European Central Banks Hold Firm, Abandon Guidance
Both the European Central Bank (ECB) and the Bank of England (BoE) held interest rates steady, but the language around the decisions was unusually stark. Both banks effectively abandoned their 'forward guidance'—their usual predictions about future policy—conceding that the volatile geopolitical situation has made forecasting impossible. Markets have interpreted this uncertainty as hawkish, now pricing in a greater than 80% chance of an ECB rate hike in June and further hikes from the BoE before year-end.
Inflation and Oil Prices Bite Hard
The inflation picture in the US has worsened significantly. The Fed's preferred inflation gauge, the PCE index, surged to 4.5% annually, more than double the central bank's 2% target. This makes it almost impossible for the Fed to consider cutting interest rates.
Meanwhile, the ongoing conflict in the Middle East continues to escalate. The US naval blockade of Iranian ports remains in place, and a recent briefing on a new strike package sent Brent crude oil to an intraday high of $126 a barrel, a four-year peak. The standoff is now causing the largest oil supply disruption in history, with US petrol prices hitting $4.30 a gallon.
Europe's Looming Fuel Crisis
The oil shock is creating a specific, time-bound crisis for Europe. The International Energy Agency (IEA) has issued a stark warning that the continent has only six weeks of jet fuel inventory remaining if the naval blockade of the Strait of Hormuz continues. The situation threatens to ground flights and force fuel rationing ahead of the peak summer travel season.

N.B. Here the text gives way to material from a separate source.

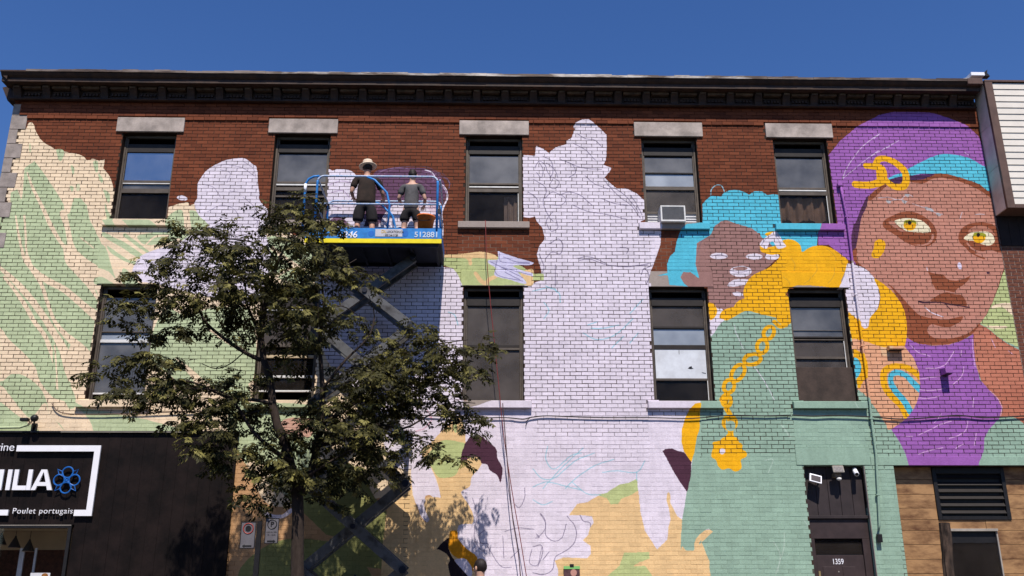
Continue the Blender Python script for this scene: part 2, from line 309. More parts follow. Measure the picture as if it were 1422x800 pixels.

Japan Intervenes to Strengthen the Yen
The Japanese yen jumped 3% overnight, its best day since 2024, after the government intervened directly in currency markets by buying yen and selling US dollars. A stronger yen helps reduce the cost of imports for Japan but hurts its major exporters, like Toyota and Sony, by making their goods more expensive abroad.
US Political & Regulatory Update
In Washington, the Senate voted unanimously to ban senators and their staff from trading on prediction markets, following scandals involving potential insider trading. Separately, President Trump stated the US is reviewing a potential reduction in its troop presence in Germany, a move that would immediately pressure European governments to accelerate their own defence spending.
Sector Spotlight: Crypto Adoption Grows Amid Controversy
The technology and digital asset sectors saw significant developments, from high-profile legal cases to major companies integrating crypto payments.
Crypto Market Developments
The adoption of crypto for payments and settlements is accelerating, even as security concerns remain.
- Corporate Integration: Visa is expanding its use of stablecoins—digital currencies pegged to a stable asset like the US dollar—for settling transactions, adding nine new blockchain networks. Meta is also rolling out stablecoin payouts for its creators in the Philippines and Colombia, while Stripe has launched a wallet feature designed to let AI agents make payments on a user's behalf.
- Security Threats: North Korean state-backed hacking groups now account for over 75% of crypto theft losses in 2026, totalling nearly $600 million. Their tactics have shifted towards sophisticated, long-term social engineering.
- Musk's View: During a court case, Tesla CEO Elon Musk stated that he believes "most" crypto coins are scams. This is despite his company, Tesla, continuing to hold 11,509 Bitcoin, currently valued at nearly $1 billion.
China's EV Price War Evolves
The intense price war in China's electric vehicle (EV) market is transforming. Rather than simply cutting prices, carmakers are now competing to offer the most advanced in-car AI features and driver-assist systems. This shift indicates that the battle for dominance will be fought over technology, not just cost.
NOTE: This content is for informational and educational purposes only and does not constitute financial advice. Always do your own research. Not financial advice (NFA).